Teachers are turning to the Internet and away from books and libraries, according to a recent survey.
In the statewide poll of more than 100 middle school social studies teachers, 72 percent said they get classroom materials and resources from the Internet. Eighteen percent said they went to the library. Nearly two out of every three said they went to the Web for lessons on Maine, while less than half said they used books.
The Center for Educational Services, an Auburn-based nonprofit group, commissioned the study. Officials there wanted to gauge how much teachers knew about an online program they created for middle-schoolers. They got their answer, and more.
Most of the teachers said they liked having laptops in the classroom. They were comfortable incorporating the Internet into school and regularly used computers in the classroom.

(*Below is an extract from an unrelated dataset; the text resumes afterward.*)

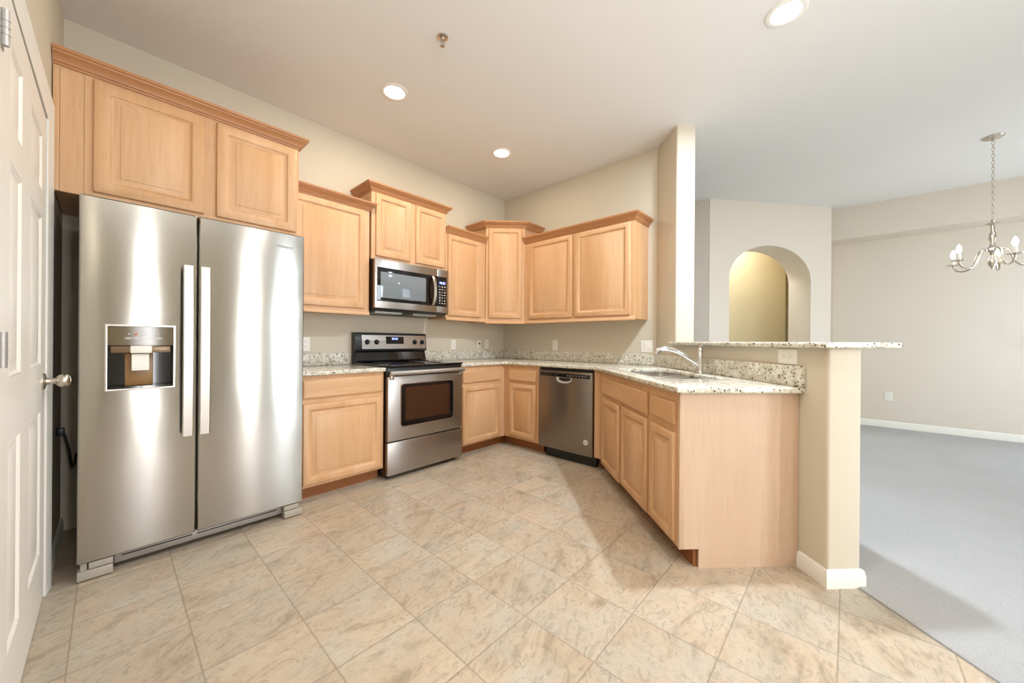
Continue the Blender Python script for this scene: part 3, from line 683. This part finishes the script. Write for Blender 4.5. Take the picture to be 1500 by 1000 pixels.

Frank Callanan, project director for the center, calls such comfort with computers encouraging, “especially since most of their education was probably in pre-Google days.”
He believes the state’s laptop program, which gave portable computers to every public middle school student and teacher in Maine, is helping to fuel the trend.
“This wouldn’t be happening if you had to move your room to a (computer) lab or bring the lab to your room,” he said.
In each question that compared books and computers, computers won teachers’ attention. Callanan didn’t think the shift was necessarily bad.
And some librarians agree.
They say technology is infiltrating their business, too.
“We try to find the best source of information that’s available, whether that’s print information or the Internet,” said Karen Jones, deputy director of the Lewiston Public Library.
Like many other libraries, Lewiston’s has worked to couple old-fashioned resources with new technology. It offers Internet access and subscribes to an extensive computer database. Patrons can research a collection of magazines, newspapers and books online or search the stacks for what they want. When students are working on projects, librarians are just as likely to point them to a computer as a book.
In Auburn, the public library attracts students with its free Internet access.
“Then we use that chance to show them all the resources,” said Director Rosemary Waltos.
An Auburn reference librarian visits area schools to teach students the right way to search the Internet. The library hosts an online book discussion group for teenagers. Its new teen area will feature computers with limited Internet access and a large database for research.
Waltos believes they can keep up with the times.
“The Internet is not going to replace public libraries,” she said.